With my backpack wedged between the boulders as a backrest and my rifle laid out on the flat rock in front, I braced my elbows and strained the binoculars, scanning the vague paleness of the bufflegrass opening surrounded by the blackness of South Texas brush.

Dawn grayed, and the clearing was empty. So much for trying to outsmart one big buck in 4,600 acres of South Texas brush.

But I had to get his pattern. Old bucks are like old men¬—set in their ways. If they live long enough, they learn the safe ways to go. For this buck, the creekbed at the base of the bluff had to be the equivalent of a fire escape. It was the only cover that went completely across the opening. Almost a mile to the east, at the far end of the sendero, was an oat patch where a large herd of does fed early and late, and a lot of younger bucks were hanging around them. The peak of the rut comes around mid-December in the South Texas brush country near the Mexican border, and I’d planned my hunt to coincide with that period when even the smartest bucks are temporarily vulnerable. But not too vulnerable. There was an elevated blind overlooking that oat patch with all the does, but the buck with the wide antlers had never been seen from that blind. He probably knew all about blinds.

His logical way to reach the oat patch was to cross the open sendero at the other end via the creekbed, exactly where I’d seen him. From there he could hold to the brush, and pick off promising does going to or coming from the open oat field. I figured he would cross about dawn, and there would be only a second to get the scope on him where a washed-out ranch road crossed the brushy creek.

Something moved in precisely that spot. The scope was on it instantly, and out stepped a big coyote, stalking. Then he jumped high in the air and pounced down stiff-legged, but whatever it was got away; his jaws came up empty.

My kind of coyote, looking sort of scruffy, and with no luck at all.
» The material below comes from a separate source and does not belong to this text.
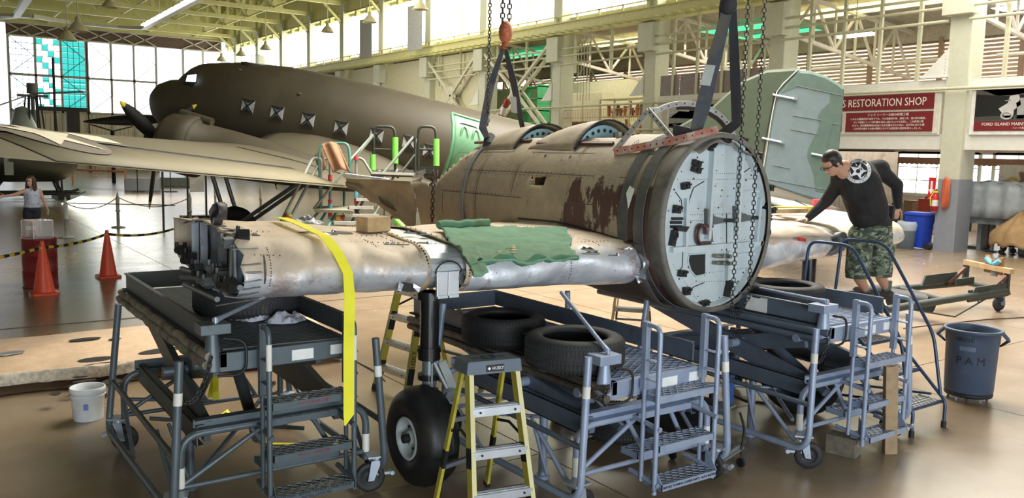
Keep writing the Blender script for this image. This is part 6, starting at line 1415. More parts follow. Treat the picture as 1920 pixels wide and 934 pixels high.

The coyote lay down in the open sendero, catching the first warming rays of sun, napping. I had a mighty urge to do the same. This was supposed to be a vacation, the hunt I’d waited for all year, with no deadlines, nobody to please or displease, no pictures that just had to be made. I could hunt my way—alone and mostly on foot—with a camera, spotting scope, food, and water in the backpack. If I wanted to stop and watch or photograph wildlife, I could. If I wanted to sleep late, I would.

Great plan, except that one look at the wide-horned buck had turned it into a survival test.

The coyote got up and stretched, exactly as my Lab retriever does after he’s had a nap. Then he sat down at the edge of the brush and howled, cocked his ears, and listened intently for an answer. It came from somewhere far across the brush But then he heard the camera’s shutter and was gone.